Return all of the data exactly, with nothing left out but the pictures.

::::::::::

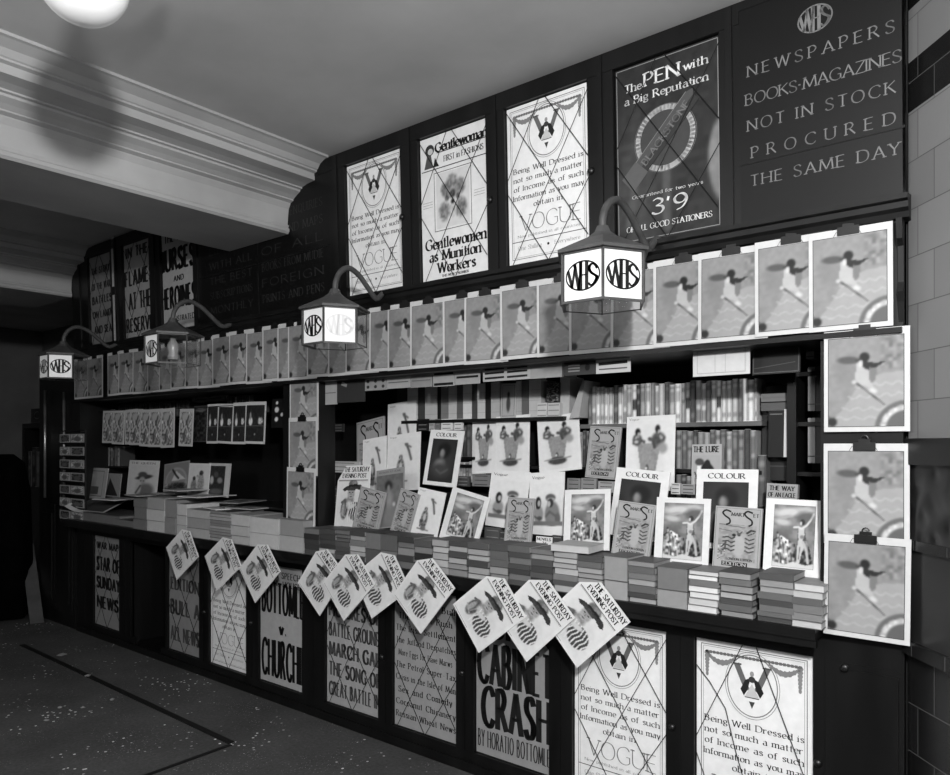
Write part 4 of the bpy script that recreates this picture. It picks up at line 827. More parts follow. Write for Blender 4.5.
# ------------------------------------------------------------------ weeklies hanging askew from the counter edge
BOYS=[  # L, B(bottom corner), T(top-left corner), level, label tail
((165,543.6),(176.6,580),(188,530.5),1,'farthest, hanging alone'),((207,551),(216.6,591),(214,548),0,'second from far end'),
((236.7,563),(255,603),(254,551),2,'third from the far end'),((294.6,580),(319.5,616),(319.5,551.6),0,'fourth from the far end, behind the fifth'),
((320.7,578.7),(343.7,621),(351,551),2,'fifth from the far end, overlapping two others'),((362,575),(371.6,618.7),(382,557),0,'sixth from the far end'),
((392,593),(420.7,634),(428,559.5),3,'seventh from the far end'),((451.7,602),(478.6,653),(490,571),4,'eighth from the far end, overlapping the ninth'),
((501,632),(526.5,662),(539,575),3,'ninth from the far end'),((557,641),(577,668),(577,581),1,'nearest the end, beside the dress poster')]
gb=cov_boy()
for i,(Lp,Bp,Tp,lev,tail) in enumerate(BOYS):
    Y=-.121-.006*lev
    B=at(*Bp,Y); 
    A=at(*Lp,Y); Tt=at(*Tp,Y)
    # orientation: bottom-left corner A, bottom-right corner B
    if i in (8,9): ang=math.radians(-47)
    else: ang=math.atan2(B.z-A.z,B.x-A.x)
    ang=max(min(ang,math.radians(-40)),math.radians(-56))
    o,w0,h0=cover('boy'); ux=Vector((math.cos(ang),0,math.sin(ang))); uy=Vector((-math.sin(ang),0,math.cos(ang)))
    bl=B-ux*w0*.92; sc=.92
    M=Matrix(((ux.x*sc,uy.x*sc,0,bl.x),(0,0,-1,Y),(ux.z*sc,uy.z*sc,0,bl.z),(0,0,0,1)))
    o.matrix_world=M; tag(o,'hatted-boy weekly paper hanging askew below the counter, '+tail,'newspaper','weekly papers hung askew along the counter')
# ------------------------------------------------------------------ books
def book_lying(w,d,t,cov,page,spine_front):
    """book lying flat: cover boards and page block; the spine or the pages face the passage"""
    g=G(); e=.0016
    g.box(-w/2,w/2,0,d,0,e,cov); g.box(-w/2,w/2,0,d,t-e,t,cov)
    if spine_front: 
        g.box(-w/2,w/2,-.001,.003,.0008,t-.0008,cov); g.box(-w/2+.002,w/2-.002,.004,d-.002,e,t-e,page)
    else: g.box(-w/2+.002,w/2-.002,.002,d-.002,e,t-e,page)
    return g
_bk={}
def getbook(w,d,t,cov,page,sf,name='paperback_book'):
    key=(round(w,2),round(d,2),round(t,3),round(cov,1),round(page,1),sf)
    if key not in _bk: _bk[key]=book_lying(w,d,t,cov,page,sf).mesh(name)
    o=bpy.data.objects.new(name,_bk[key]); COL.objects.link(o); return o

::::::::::

◆ Solution ◆
Write part 4 of the bpy script that recreates this picture. It picks up at line 827. More parts follow. Write for Blender 4.5.
# ------------------------------------------------------------------ weeklies hanging askew from the counter edge
BOYS=[  # L, B(bottom corner), T(top-left corner), level, label tail
((165,543.6),(176.6,580),(188,530.5),1,'farthest, hanging alone'),((207,551),(216.6,591),(214,548),0,'second from far end'),
((236.7,563),(255,603),(254,551),2,'third from the far end'),((294.6,580),(319.5,616),(319.5,551.6),0,'fourth from the far end, behind the fifth'),
((320.7,578.7),(343.7,621),(351,551),2,'fifth from the far end, overlapping two others'),((362,575),(371.6,618.7),(382,557),0,'sixth from the far end'),
((392,593),(420.7,634),(428,559.5),3,'seventh from the far end'),((451.7,602),(478.6,653),(490,571),4,'eighth from the far end, overlapping the ninth'),
((501,632),(526.5,662),(539,575),3,'ninth from the far end'),((557,641),(577,668),(577,581),1,'nearest the end, beside the dress poster')]
gb=cov_boy()
for i,(Lp,Bp,Tp,lev,tail) in enumerate(BOYS):
    Y=-.121-.006*lev
    B=at(*Bp,Y); 
    A=at(*Lp,Y); Tt=at(*Tp,Y)
    # orientation: bottom-left corner A, bottom-right corner B
    if i in (8,9): ang=math.radians(-47)
    else: ang=math.atan2(B.z-A.z,B.x-A.x)
    ang=max(min(ang,math.radians(-40)),math.radians(-56))
    o,w0,h0=cover('boy'); ux=Vector((math.cos(ang),0,math.sin(ang))); uy=Vector((-math.sin(ang),0,math.cos(ang)))
    bl=B-ux*w0*.92; sc=.92
    M=Matrix(((ux.x*sc,uy.x*sc,0,bl.x),(0,0,-1,Y),(ux.z*sc,uy.z*sc,0,bl.z),(0,0,0,1)))
    o.matrix_world=M; tag(o,'hatted-boy weekly paper hanging askew below the counter, '+tail,'newspaper','weekly papers hung askew along the counter')
# ------------------------------------------------------------------ books
def book_lying(w,d,t,cov,page,spine_front):
    """book lying flat: cover boards and page block; the spine or the pages face the passage"""
    g=G(); e=.0016
    g.box(-w/2,w/2,0,d,0,e,cov); g.box(-w/2,w/2,0,d,t-e,t,cov)
    if spine_front: 
        g.box(-w/2,w/2,-.001,.003,.0008,t-.0008,cov); g.box(-w/2+.002,w/2-.002,.004,d-.002,e,t-e,page)
    else: g.box(-w/2+.002,w/2-.002,.002,d-.002,e,t-e,page)
    return g
_bk={}
def getbook(w,d,t,cov,page,sf,name='paperback_book'):
    key=(round(w,2),round(d,2),round(t,3),round(cov,1),round(page,1),sf)
    if key not in _bk: _bk[key]=book_lying(w,d,t,cov,page,sf).mesh(name)
    o=bpy.data.objects.new(name,_bk[key]); COL.objects.link(o); return o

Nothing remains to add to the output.